Manaksia Ltd H1 FY26: The Metal Maven’s Half-Year of Drama, Debts, and Demerger Dreams!
1. At a Glance
Ladies and gentlemen, welcome to the theatre of metals — starring Manaksia Ltd (BSE: 532932, NSE: MANAKSIA) — a ₹422 crore market cap iron-and-aluminium specialist that loves to keep analysts guessing more than Bollywood endings. The stock currently trades at ₹64.1, sporting a modest P/E of 8.1, a price-to-book of just 0.66, and zero dividend yield — because who needs cash when you can have… optimism?
In the latest act, the company pulled a 181% profit jump in the September 2025 quarter — ₹11 crore PAT on ₹190 crore sales — while simultaneously juggling a pending demerger that could split its Metal Products business faster than a soap opera family feud. Overseas operations still drive 78% of revenue, while the India unit quietly polishes the packaging profits. Debt stands at a whisper-thin ₹38 crore (0.06 D/E), and the promoters, the Agrawal family, continue to hold a royal 74.9%.
So here’s the spicy setup: low debt, low valuation, international drama, and an NCLT-approved demerger date. Sounds like a corporate thriller, doesn’t it?
2. Introduction
Once upon a time (okay, 1984), Manaksia started as a metals trader — back when Walkmans were cool and “aluminium caps” weren’t yet collectibles for hipster bars. Over the decades, it evolved into a diversified industrial play, producing roofing sheets, colour-coated coils, aluminium packaging, and even paper. Yes, paper — because why not?

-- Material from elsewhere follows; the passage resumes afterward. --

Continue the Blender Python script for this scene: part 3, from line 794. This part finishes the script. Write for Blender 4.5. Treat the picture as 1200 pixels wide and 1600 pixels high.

Today, it’s not just a company; it’s a geography teacher’s dream. With subsidiaries spread across Nigeria and Ghana (where it sells roofing under the Sumo brand — no relation to the wrestler), it’s practically an Indo-African manufacturing diplomat. Add to that an Indian subsidiary churning sponge iron and you’ve got a corporate buffet that serves steel, aluminium, and paper in one thali.
But let’s not romanticize everything — growth has been patchy. Five-year sales growth sits at -3.1%, profits have declined -29.6%, and yet, the latest quarters show life signs. Think of it as a student who bunked classes all year but aced the finals.
As FY26 unfolds, Manaksia stands at a crossroads — a near-debt-free balance sheet, international exposure, and a potential demerger that could “unlock value” (that corporate buzzword everyone loves but no one defines). The half-yearly results hint at recovery, but the big question remains — can it sustain the bounce or will it again go the way of “ROPP and drop”?
3. Business Model – WTF Do They Even Do?
If you’re confused by Manaksia’s portfolio, don’t worry — even their website feels like a metal fair brochure. The company is essentially an industrial jack of many trades — trading metals, producing aluminium coils, crafting steel sheets, and topping it off with packaging and paper.
Breakdown (in plain English):
ROPP caps: Those little aluminium bottle caps that protect your favourite liquor and cough syrup from “tampering.”
Crown closures: Think beer caps — but corrosion-proof and designed to survive every Indian monsoon party.
Aluminium products: From colour-coated roofing sheets to export-grade alloy ingots, Manaksia’s metal story stretches from Patna rooftops to Japanese car factories.